Pablo hat weniger Alternativen. Er muss einfach Fußballer werden. Immerhin hat er vier ältere Brüder, die es vor ihm nicht geschafft haben, eine Profikarriere hinzulegen. Dann gibt es noch vier Schwestern. Die Eltern dazugezählt, ist die Familie so groß wie eine Fußballmannschaft. Mit seinen braunen Haaren und den gebleichten Strähnchen erinnert Pablo an ein junges Reh: schnell und auf der Flucht. Seine Position ist im rechten Mittelfeld, dort muss man wissen, wie man den Gegnern mit dem Ball davoneilt. Pablo ist zwar nicht klein, aber dünn, sehr dünn. So dünn immerhin, dass sich die Trainer von Argentinos Juniors Gedanken machen, ob er zu Hause bei seinen Eltern überhaupt genug zu essen bekommt.

Denn Pablos Familie wohnt nicht wie die von Nico im beschützten Reihenhaus-Umfeld, bezahlt von der Familienfirma. Sie wohnt in einer dreißig Quadratmeter großen Steinbaracke mit Wellblechdach in Villa Madero, einem Armenviertel in der Provinz Buenos Aires. Pablos Hoffnung und die seiner Eltern ist es, dass er mit seinem Gehalt als Profifußballer später einmal die Familie ernährt. „Ich lasse mein Armenviertel nicht im Stich, auch wenn ich mal eine Riesengage bekomme. Denn hier komme ich her“, sagt der Junge mit viel Hoffnung in der Stimme, schließlich hat er beim letzten Pokalfinale das entscheidende Tor geschossen. Pablos Vater hat als Maurer nur Gelegenheitsjobs, seine älteren Brüder arbeiten im Lager eines Supermarkts.

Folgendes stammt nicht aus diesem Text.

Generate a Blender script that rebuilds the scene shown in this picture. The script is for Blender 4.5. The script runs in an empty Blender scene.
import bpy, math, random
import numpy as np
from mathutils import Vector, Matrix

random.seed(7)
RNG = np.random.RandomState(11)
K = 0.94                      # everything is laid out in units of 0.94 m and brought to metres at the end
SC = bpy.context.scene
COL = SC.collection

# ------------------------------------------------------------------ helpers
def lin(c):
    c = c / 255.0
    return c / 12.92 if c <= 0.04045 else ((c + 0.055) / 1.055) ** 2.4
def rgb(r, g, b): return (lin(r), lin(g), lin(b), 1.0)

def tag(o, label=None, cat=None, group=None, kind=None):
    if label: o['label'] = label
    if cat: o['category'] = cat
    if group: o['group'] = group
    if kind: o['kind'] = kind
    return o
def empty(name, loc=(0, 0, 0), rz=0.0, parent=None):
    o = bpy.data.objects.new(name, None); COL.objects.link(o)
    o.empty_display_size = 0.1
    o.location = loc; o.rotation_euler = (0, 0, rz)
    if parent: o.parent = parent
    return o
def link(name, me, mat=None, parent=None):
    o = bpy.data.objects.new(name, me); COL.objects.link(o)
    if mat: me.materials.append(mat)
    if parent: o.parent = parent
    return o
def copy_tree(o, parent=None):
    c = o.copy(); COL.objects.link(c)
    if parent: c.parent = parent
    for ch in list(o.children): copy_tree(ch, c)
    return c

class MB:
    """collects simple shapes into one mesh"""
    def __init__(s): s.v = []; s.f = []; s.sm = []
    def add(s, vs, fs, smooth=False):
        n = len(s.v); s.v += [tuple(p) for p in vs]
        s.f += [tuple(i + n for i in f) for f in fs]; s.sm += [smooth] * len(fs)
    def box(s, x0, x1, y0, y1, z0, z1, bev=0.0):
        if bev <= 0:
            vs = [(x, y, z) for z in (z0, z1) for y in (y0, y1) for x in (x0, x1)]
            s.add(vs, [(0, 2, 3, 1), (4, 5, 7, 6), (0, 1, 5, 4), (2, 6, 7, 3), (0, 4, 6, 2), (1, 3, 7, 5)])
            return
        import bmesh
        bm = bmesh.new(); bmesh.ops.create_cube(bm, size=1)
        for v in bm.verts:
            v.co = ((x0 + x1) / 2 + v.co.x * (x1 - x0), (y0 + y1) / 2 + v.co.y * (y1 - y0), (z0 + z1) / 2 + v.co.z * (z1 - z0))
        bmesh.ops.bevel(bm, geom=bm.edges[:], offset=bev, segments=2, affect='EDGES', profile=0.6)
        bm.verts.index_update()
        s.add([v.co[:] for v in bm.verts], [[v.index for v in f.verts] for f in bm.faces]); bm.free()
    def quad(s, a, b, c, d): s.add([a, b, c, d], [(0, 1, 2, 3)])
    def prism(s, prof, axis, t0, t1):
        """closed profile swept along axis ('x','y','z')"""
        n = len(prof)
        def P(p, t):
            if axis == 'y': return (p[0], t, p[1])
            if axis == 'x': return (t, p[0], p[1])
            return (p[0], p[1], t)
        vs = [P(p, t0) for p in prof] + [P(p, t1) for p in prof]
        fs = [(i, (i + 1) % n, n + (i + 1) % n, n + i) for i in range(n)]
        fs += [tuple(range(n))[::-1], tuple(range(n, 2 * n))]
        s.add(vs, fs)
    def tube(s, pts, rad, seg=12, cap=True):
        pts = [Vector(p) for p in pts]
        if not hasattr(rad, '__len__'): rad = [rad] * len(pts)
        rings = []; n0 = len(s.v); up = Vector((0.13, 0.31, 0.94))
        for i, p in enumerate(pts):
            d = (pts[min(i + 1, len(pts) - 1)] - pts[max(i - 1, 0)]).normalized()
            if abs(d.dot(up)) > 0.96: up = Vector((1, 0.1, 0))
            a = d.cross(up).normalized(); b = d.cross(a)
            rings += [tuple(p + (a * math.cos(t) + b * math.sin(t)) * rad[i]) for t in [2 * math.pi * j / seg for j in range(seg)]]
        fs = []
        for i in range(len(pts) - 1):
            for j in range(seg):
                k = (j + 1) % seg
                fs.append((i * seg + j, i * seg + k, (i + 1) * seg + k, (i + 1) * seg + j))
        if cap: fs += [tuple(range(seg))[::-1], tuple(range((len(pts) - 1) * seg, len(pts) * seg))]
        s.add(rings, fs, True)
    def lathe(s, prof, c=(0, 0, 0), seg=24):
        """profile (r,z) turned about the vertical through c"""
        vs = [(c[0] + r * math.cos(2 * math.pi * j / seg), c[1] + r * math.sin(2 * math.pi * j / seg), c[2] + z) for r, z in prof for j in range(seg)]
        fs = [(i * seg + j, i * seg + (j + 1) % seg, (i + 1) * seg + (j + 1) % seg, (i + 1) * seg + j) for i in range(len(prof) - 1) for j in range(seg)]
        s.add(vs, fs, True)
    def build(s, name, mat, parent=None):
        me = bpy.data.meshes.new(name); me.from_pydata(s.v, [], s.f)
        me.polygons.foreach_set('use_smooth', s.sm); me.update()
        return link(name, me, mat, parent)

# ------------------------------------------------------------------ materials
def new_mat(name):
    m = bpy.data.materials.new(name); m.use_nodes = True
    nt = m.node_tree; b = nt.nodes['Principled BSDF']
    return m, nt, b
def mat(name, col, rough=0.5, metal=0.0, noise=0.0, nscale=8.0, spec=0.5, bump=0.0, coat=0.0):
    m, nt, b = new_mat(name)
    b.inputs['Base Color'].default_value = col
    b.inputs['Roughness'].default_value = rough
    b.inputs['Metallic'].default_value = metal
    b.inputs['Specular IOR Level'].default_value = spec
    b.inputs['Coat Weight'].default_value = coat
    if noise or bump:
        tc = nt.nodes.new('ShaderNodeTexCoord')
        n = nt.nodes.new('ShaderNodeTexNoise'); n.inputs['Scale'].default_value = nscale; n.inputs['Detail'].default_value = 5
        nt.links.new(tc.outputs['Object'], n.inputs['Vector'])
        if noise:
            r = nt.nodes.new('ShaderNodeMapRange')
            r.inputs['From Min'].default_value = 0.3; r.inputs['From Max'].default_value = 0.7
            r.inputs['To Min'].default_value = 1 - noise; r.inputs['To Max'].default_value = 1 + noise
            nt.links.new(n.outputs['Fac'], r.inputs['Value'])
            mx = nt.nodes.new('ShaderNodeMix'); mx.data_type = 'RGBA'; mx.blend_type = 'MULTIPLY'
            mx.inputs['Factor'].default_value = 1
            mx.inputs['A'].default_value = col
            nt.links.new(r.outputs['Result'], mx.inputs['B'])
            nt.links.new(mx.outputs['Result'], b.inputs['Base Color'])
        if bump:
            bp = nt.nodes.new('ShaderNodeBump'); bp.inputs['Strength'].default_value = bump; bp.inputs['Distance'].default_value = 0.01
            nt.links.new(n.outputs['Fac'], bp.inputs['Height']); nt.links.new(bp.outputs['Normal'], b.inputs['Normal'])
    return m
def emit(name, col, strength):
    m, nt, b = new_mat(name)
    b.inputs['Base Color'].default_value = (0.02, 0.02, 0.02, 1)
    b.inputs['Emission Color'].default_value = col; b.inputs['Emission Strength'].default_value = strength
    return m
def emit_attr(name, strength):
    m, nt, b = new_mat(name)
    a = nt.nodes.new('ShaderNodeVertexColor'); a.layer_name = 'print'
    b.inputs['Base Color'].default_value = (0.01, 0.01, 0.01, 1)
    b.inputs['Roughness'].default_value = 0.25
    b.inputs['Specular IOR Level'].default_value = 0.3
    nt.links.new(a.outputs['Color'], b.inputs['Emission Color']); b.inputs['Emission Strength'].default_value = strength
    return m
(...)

Sobald argentinische Jungen laufen können, fangen sie an, in den Sportvereinen Hallenfußball zu spielen

Pablo muss zunehmen

Seine Mutter Maria del Carmen, liebevoll von allen „La Negra“, „Die Schwarze“, genannt, war neunzehn Jahre alt, als sie der armen ländlichen Provinz Santiago del Estero den Rücken kehrte und das Glück suchte. Heute hat die 42-Jährige kaum noch Zähne, ihre Haut ist dunkel, aber farblos, und aufgrund einer Lebensmittelvergiftung verlor sie ihr Haar. Pablo, bei ihr stets „Pablito“, ist ihr Lieblingskind. Sie begleitet ihn zu jedem Training und zu jedem Heimspiel. Doch vielleicht nicht mehr lange. Bocha hat schon angekündigt, dass Pablo im Herbst ins Internat des Vereins in die Hauptstadt muss, wenn er nicht endlich ein paar Kilo zunimmt.

Doch bis dahin ist noch eine Weltmeisterschaft und drei Monate Zeit. Fußball ist wie das Leben: für viele Überraschungen gut. Ob Pablo zunimmt, Nico seinen Vater austrickst und Maradona die beiden in sein Team holt? Möglich ist es. Möglich ist aber auch, dass Nigeria gewinnt.